On the meridian of time, there is no injustice: there is only the poetry of motion creating the illusion of truth and drama.
ToC, H. Miller

Friday, June 24, 2005

Day Two, Family


Less than 24 hours from when Aaron told me the big Boston news. Last night when we went to bed I broke down and bawled my head off. It's not the thought of moving to a huge city that has me worried. (Although it does.) It's not my abrupt career change (and uncertain career future) that worries me. (Althought it does.) It's not about leaving all of my friends several states behind; it's not about being torn from everything I've ever known and dumped suddenly in the middle of uncertainty and unknown. Or relocating and trying to find housing or the rapidity with which all of this might be happening. (Although all of this is.)

What made me break down and cry until I nearly made myself sick was the thought of leaving Ashley and my momasita. I'm not saying that I won't miss all of my family - that's not at all what I'm saying. But Ash and Mom... they rank right up there with food, water, dry roof, warm clothes and Aaron. To not be an integral part of their lives - to not see them on the weekends - to miss out on so much of their lives - to not be a part of their lives. To only see them once or twice a year?!

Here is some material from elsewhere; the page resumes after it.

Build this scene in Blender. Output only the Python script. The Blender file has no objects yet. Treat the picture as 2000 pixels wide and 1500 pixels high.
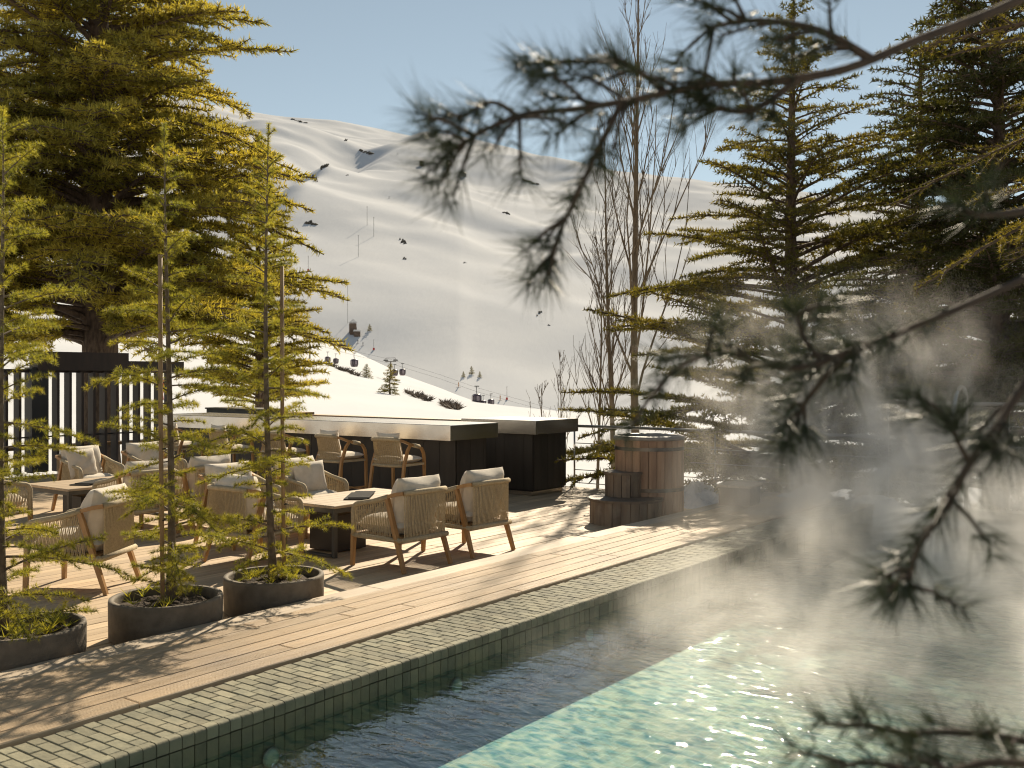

It's not like I have to see them every second of every day. When I was in Kirksville, I was perfectly okey dokey being away from my family. The difference, however, is that at any given time - if my family needed me - I was only a short 2-hour drive away. Something going on for the weekend? I was there. Wanted to talk to Mom? Hwy. 63 all the way. I was still a present and active member of the family.

In Boston? It's a whole chasm. Seems that way to me anyway. I wouldn't be part of the family anymore. Well, not an active part of the family. If I came to visit Jeanette? I'd be company. I'd be a special visit which requires a clean house and clean hair.

... Aaron got next Friday off to fly out to Boston for the interview. I may be going with him. Aaron asked the recruiter if they would likely pay for my airfare as well - who replied that it was most likely possible, since I'm an integral part of the decision factor. Granted, the recruiter can't definitively speak for Chung (guy who's hired the recruiter)... but still, the recruiter should know what he's talking about. Assuming that I do get to go with Aaron, I'm excited. I've never been in an airport before, let alone flown in a plane. And Aaron's flown to TX a couple of times, so I can count on him to know what we're doing. I really would like to be out there so that I can get a feel for the area. And, hopefully we can spend an extra day out there checking things out. ... Still, Aaron just now said that they probably won't fly me out until after his interview - not until they offer him the job and help us start looking for a place to live. I don't like this. I want an idea of what I'm getting into before things get too far. Grrr!

If only I didn't have a new job with a year contract... if only my family weren't so important and close to me. I wouldn't really have any major problems with relocating out there. And it would be exciting, a big adventure.

I guess there's no point to stress about all this too much.. at least until we know more.